— What to produce —
Output the material beneath this task exactly, images excluded.

— Supplied data —
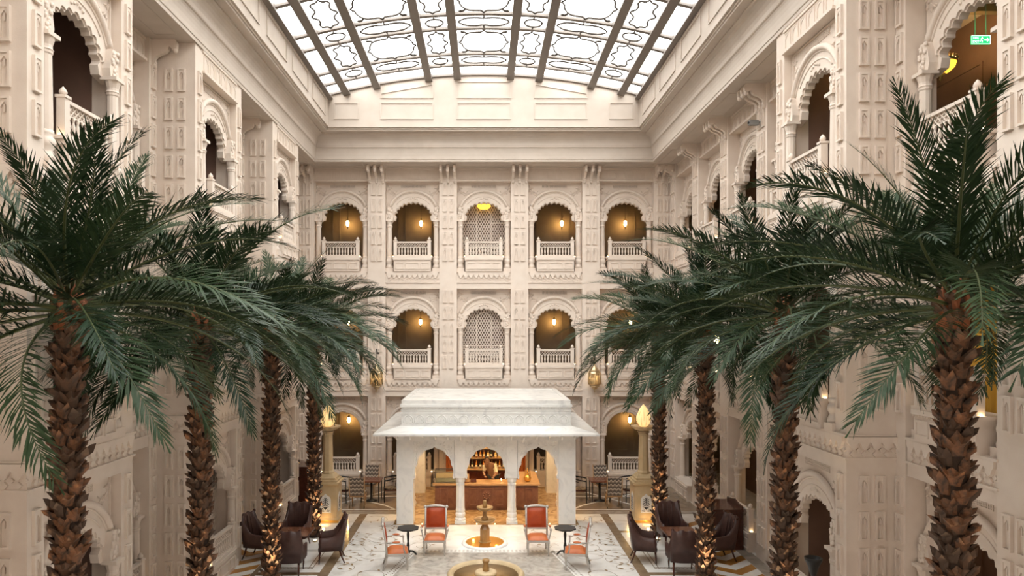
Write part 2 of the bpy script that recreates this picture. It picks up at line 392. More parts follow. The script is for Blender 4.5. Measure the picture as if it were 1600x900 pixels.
def bay(wall, frame, storeys, bname, scal=(1,1,1), bw=2.12, top_d=.08, pend=True, bal=(1,1,1), fw=None, dy=.17):
    rot = frame[1]; fw = fw or bw
    for st in storeys:
        zb = ST[st]; P = lambda x, y, z: w2(frame, x, y, zb+z)
        obj('arch_wall', ARCH[scal[st]], wall, P(0,dy,0), rot); obj('hood_mould', HOOD, wall, P(0,dy,0), rot)
        for s in (-1, 1):
            c = obj('column', COL, wall, P(s*.92, .05+dy, 0), rot); obj('capital', CAP, c, (0,0,1.76)); obj('column_base', BASE, c)
            obj('corbel', CORB, wall, P(s*.92, .07+dy, 2.04), rot, (1,1,1))
            obj('floral_relief', REL, wall, P(s*.62, .155+dy, 3.02), rot, (s,1,1))
        d = obj('dado', DADO, wall, P(0,0,0), rot)
        obj('dado_panel', DPL, d, (0,-.1,.08)); obj('dado_panel', DPS, d, (-.5,-.1,.08)); obj('dado_panel', DPS, d, (.5,-.1,.08))
        obj('vent_grille', VENT, wall, P(0,.16+dy,3.32), rot)
        if st < 2:
            b = obj('band', cm(('band',bw,fw), lambda: band(bw,fw)), wall, P(0,0,0), rot)
            if pend:
                n = int(fw/.2)
                for k in range(n): obj('pendant', PEND, b, (-(n-1)*.1+k*.2, 0, 3.8))
        else:
            f = obj('top_frieze', cm(('tf',bw,top_d), lambda: topfrieze(bw, top_d)), wall, P(0,0,0), rot)
            n = int(bw/.345)
            for k in range(n): obj('frieze_panel', FPAN, f, (-(n-1)*.1725+k*.345, top_d, 3.61))
        if bal[st]:
            balustrade(P(0,-.03,.60), rot, f'white stone balustrade, {["ground","middle","top"][st]} storey, {bname}', 'arcade balustrades')
def panels(parent, xs, storeys, y=0, rot=0, axis='x'):
    for st in storeys:
        for k in range(5):
            z = ST[st]+3.525-.06-.50-.64*k
            for x in xs: obj('panel', PANEL, parent, (x, y, z) if axis == 'x' else (y, x, z), rot)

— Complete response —
Write part 2 of the bpy script that recreates this picture. It picks up at line 392. More parts follow. The script is for Blender 4.5. Measure the picture as if it were 1600x900 pixels.
def bay(wall, frame, storeys, bname, scal=(1,1,1), bw=2.12, top_d=.08, pend=True, bal=(1,1,1), fw=None, dy=.17):
    rot = frame[1]; fw = fw or bw
    for st in storeys:
        zb = ST[st]; P = lambda x, y, z: w2(frame, x, y, zb+z)
        obj('arch_wall', ARCH[scal[st]], wall, P(0,dy,0), rot); obj('hood_mould', HOOD, wall, P(0,dy,0), rot)
        for s in (-1, 1):
            c = obj('column', COL, wall, P(s*.92, .05+dy, 0), rot); obj('capital', CAP, c, (0,0,1.76)); obj('column_base', BASE, c)
            obj('corbel', CORB, wall, P(s*.92, .07+dy, 2.04), rot, (1,1,1))
            obj('floral_relief', REL, wall, P(s*.62, .155+dy, 3.02), rot, (s,1,1))
        d = obj('dado', DADO, wall, P(0,0,0), rot)
        obj('dado_panel', DPL, d, (0,-.1,.08)); obj('dado_panel', DPS, d, (-.5,-.1,.08)); obj('dado_panel', DPS, d, (.5,-.1,.08))
        obj('vent_grille', VENT, wall, P(0,.16+dy,3.32), rot)
        if st < 2:
            b = obj('band', cm(('band',bw,fw), lambda: band(bw,fw)), wall, P(0,0,0), rot)
            if pend:
                n = int(fw/.2)
                for k in range(n): obj('pendant', PEND, b, (-(n-1)*.1+k*.2, 0, 3.8))
        else:
            f = obj('top_frieze', cm(('tf',bw,top_d), lambda: topfrieze(bw, top_d)), wall, P(0,0,0), rot)
            n = int(bw/.345)
            for k in range(n): obj('frieze_panel', FPAN, f, (-(n-1)*.1725+k*.345, top_d, 3.61))
        if bal[st]:
            balustrade(P(0,-.03,.60), rot, f'white stone balustrade, {["ground","middle","top"][st]} storey, {bname}', 'arcade balustrades')
def panels(parent, xs, storeys, y=0, rot=0, axis='x'):
    for st in storeys:
        for k in range(5):
            z = ST[st]+3.525-.06-.50-.64*k
            for x in xs: obj('panel', PANEL, parent, (x, y, z) if axis == 'x' else (y, x, z), rot)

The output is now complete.